Human people are the creators of other-worlds, minor-league gods who daily exercises impossible powers without taking a moment to marvel. Our houses, for instance, are worlds. They do not conform to the geography of the universe. They impose their geography on us. Whatever notions of space we had “out there” are dropped on the welcome mat.  Now “front” is dictated by the front door and “back” by the rear patio. Even if we are in an apartment at the top of a skyscraper, technically towering several hundred feet in empty space, we have no fear — the carpet is the ground. We do not feel “up.” “Up” has been redefined by the particular relation of our floor to our ceiling.

This physical truth, by which we become docile to the very shape and arrangement of a home, is first a spiritual truth. The home imposes its culture. I am skeptical of any discussion of the invalidity of “social norms” or the meaningless of “politeness” that does not understand that these things are rooted in taking off your shoes when you enter Ms. Tanya’s house, speaking your mind at Mr. Matthews’, saying “sir” and “ma’am” at the next-door neighbors and not knocking on the door across the street between 5 and 6. Because the home is the home of a person, it, like the person, is a unique, unrepeatable reality that demands you conform to it — not it to you. We cross parlors like we cross Custom Control, into another country, with no more expectation of continuing to live as we did “outside” than we expect to find a free, public bathroom in Germany.

So I am skeptical of that very American talk of “the real world” being “out there.” Insofar as we are dwelling in it, the home is the real world. We do not live, sleep and eat in a snow-globe or a puppet-theater. We are not haunted by an awareness of some inherent falseness to the demands our house makes on us when compared with the demands of “the world out there.”

Sure, the objective, scientific fact of the matter is that there is one Earth, and we are on it.

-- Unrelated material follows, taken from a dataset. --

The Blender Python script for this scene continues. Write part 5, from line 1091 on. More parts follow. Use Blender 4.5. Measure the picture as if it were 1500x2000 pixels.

A rational, impartial perspective could only characterize our raising a roof in forgetfulness of that larger, yawning sky as a pleasant illusion — our making borders out of walls a psychological coping with the vastness of space, in which our walls mere things, lonely and exposed in its expanse. But this is one of the many examples where an objective view is closer to madness than the most bizarre habits of the person. It would be a monstrosity to make no world of the house — to be aware of the ceiling as “a thing under the sky,” to be aware of our floorboards as hovering some hundred feet in empty space, to be aware of our walls as nothing more than objects in the wider world, until sitting in a house on a hill was simply sitting on a hill with nearby structures that surround us as if by happenstance. To be unable to create a world out of a house is a loss of humanity.

To think of “out there” as “the real world” is unrealistic. The real world is what is here — the laws, geography, space, custom, culture and time that conform us to itself. If, walking in the woods, the outside is here in this sense, then yes — the outside world is “the real world.” But if this is our relation to our home as we dwell in it, then our home is the real world — not some illusory respite from a more-real world outside.

This is why I reject the need to continually imagine some cosmic perspective, to say: “You know, you’re really just a dot in a corner of a vast universe.” Such a view assumes that a larger scope is inherently a truer scope. It would be no different to say to the boy swimming in a river: “You know, you’re really just wallowing in the ground of North America,” or to the man camping: “You’re really camping in the solar system.”  No, there is no “more real” perspective — and certainly not one determined by the assumption of an imaginary distance. There is only the personal perspective — that real, present, nuptial relationship of a particular person to everything else. This is a world, and there are many as there are people, and if all our worlds are held in common by “the world,” a totality which gives them ground and makes them comprehensible to each other, forgive me if I look for a personal Creator — a person always in relation with all things by virtue of a total, present-moment act of creation.